BA日本市場の取り組み
関空ーロンドン線を再開 5ヵ年65億ポンドの投資実施
――日本との関係は。
「昨年、日本就航70周年を迎えた。1948年3月に山口・岩国に1便が就航して以来、55年に初めての日本人のキャビンクルー、95年にファーストクラスに初のフルフラットシート、2000年にプレミアム・エコノミーを採用するなど、日本とは密接で深い絆がある。現在は1日2便、羽田、成田に就航しており、機材、設備含め最新鋭のものを投入している」
――BAのビジネス環境について。
「グローバルな観点で言わせてもらうと、親会社のIAGホールディングスは、収益状況は良く増益を続けている。日本市場では、日本航空、フィンエアー、イベリア航空を共同事業パートナーとして、日欧間の運航管理やお客さまにチケットオプションを提供するなど、ヨーロッパの88都市をカバーできている。4月1日からは、約20年ぶりに関空―ロンドン線を再開し、週4便運航する。今後、日本ではラグビーワールドカップや東京オリンピック・パラリンピック、大阪万博など集客できるビッグイベントが控えている。
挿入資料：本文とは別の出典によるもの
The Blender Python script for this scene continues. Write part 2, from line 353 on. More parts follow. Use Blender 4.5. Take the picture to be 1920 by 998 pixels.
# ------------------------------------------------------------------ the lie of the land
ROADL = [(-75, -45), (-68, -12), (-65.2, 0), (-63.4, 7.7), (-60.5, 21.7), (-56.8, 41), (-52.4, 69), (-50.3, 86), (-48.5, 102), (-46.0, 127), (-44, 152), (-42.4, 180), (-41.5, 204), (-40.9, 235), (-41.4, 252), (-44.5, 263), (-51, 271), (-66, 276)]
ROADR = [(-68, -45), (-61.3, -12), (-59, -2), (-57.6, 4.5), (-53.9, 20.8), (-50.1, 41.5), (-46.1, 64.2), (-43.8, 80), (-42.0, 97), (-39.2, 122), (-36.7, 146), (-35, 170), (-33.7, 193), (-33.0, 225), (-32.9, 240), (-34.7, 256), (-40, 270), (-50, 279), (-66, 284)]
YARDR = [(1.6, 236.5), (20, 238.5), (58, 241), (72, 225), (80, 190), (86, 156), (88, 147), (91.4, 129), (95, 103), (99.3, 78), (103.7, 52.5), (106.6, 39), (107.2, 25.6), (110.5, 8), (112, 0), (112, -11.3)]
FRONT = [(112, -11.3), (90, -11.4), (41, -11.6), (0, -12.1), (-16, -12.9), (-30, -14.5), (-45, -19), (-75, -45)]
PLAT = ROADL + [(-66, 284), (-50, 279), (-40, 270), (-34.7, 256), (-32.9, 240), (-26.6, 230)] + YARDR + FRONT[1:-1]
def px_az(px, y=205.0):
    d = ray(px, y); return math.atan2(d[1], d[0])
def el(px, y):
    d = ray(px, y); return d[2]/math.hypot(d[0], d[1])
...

また、関西マーケットのポテンシャルも高く、ヨーロッパへの観光旅行、ビジネスの需要を期待している」
――5カ年65億ポンド(約9500億円)の投資計画を発表しているが。
「顧客サービスに掛かる全分野で投資を行う。地上部分、商品と分かれるが、地上部分はロンドン・ヒースロー空港では、ファーストクラスのお客さまに対して約2分でのダイレクトチェックインを実現する。航空機については入れ替えを行い、B787など最新鋭の機材を投入していく。騒音減少や環境への配慮は、航空会社にとってプラスであるとともに、お客さまへの快適性を高めることにもつながる。食事も大幅にアップグレードする。ワールド・トラベラー・プラス(プレミアム・エコノミークラス)では、2月1日からダイニング・メニューのオプションを三つに広げるほか、2度目の食事の際にも温かいメニューを提供する。日本食のメニューも刷新し、より食を楽しめるようにする。また、今春には、新たなアメニティ・キット、ブランケット、枕、今年後半には新たなシートの導入を予定している」
――日本の航空、旅行会社との関係性は。
「日本航空とのパートナーシップは良好で、共にお客さまに対して素晴らしい体験を提供できている。主要な旅行会社とも良好な関係は築けている。常に旅行会社とは、技術なども含めて常に考えながら、必要な進化を遂げていきたい」
――旅行のFIT化についてはどう見ているか。
「基本的に業界自体が多様だ。一番重要なのは、お客さまが何を欲して、何が必要かに気付くことだ。容易でスムーズで快適なサービスをどうできるかを突き詰めれば軸足を置くところは定まる」
――日本の地方との連携については。
「ヨーロッパのお客さまに日本について尋ねると、東京、京都でとどまる人がほとんどで、それが事実でもある。一方、ビッグイベントが起爆剤となり、大阪、神戸などにも関心は広がりつつある。これをきっかけに大都市以外にも広がることは考えられる。関東、関西以外にも取り組むキャパシティは保ちつつ、随時対応していきたい。今後は、関西を一つの起点として考えているが、ネットワークを広げる上で、地方とも機会があれば取り組んでいければと思う」
――日本の観光における課題は。
「問題を述べるよりも、まず日本には、歴史、文化、食など魅力的な資産がたくさんある。住宅、建築に関しても認知は上がっている。イギリス人は、異なる生活様式、生活のスピード感を体感したいと思っている。観光要素や経済資産があることを知ってもらえれば誘客につながると思う」
――日本で増えるインバウンドについてはどう見ているか。
「航空業界的に言えば、需要があれば機材の投入や就航回数の増加、さらなる効率化を図り対処はできる。一方、増える観光客に対してホテル、インフラなどが耐えられるかどうかだ」
――観光先進国であるタイとの違いは。
「大きな違いは、タイの場合は『ビーチに行く』『島で遊ぶ』『北部のジャングルに行く』など、観光、旅行の目的が明確だ。また、タイは昔から観光を目的に開発を行っている部分がある。しかし、タイに無くて日本にあるものはたくさんある。両国に訪れる考え方もある。私は、世界に誇れる雪質がある北海道へスキーに行きたい。日本ならではの良さを発信していくべきだ」
――中長期の計画は。
「業界は激変しており、来年のことを語ることは難しい。今年はBA100年。まずはこれを具体的に進めていく」
BA モラン・バージャー支配人
※モラン・バージャー=ブリティッシュ・エアウェイズ(BA)およびイベリア航空日本・韓国・タイ地区支社長。2011年BA入社。13年ガーナのコマーシャル・マネジャー、15年南アジア地区支社長を歴任し、17年2月から現職。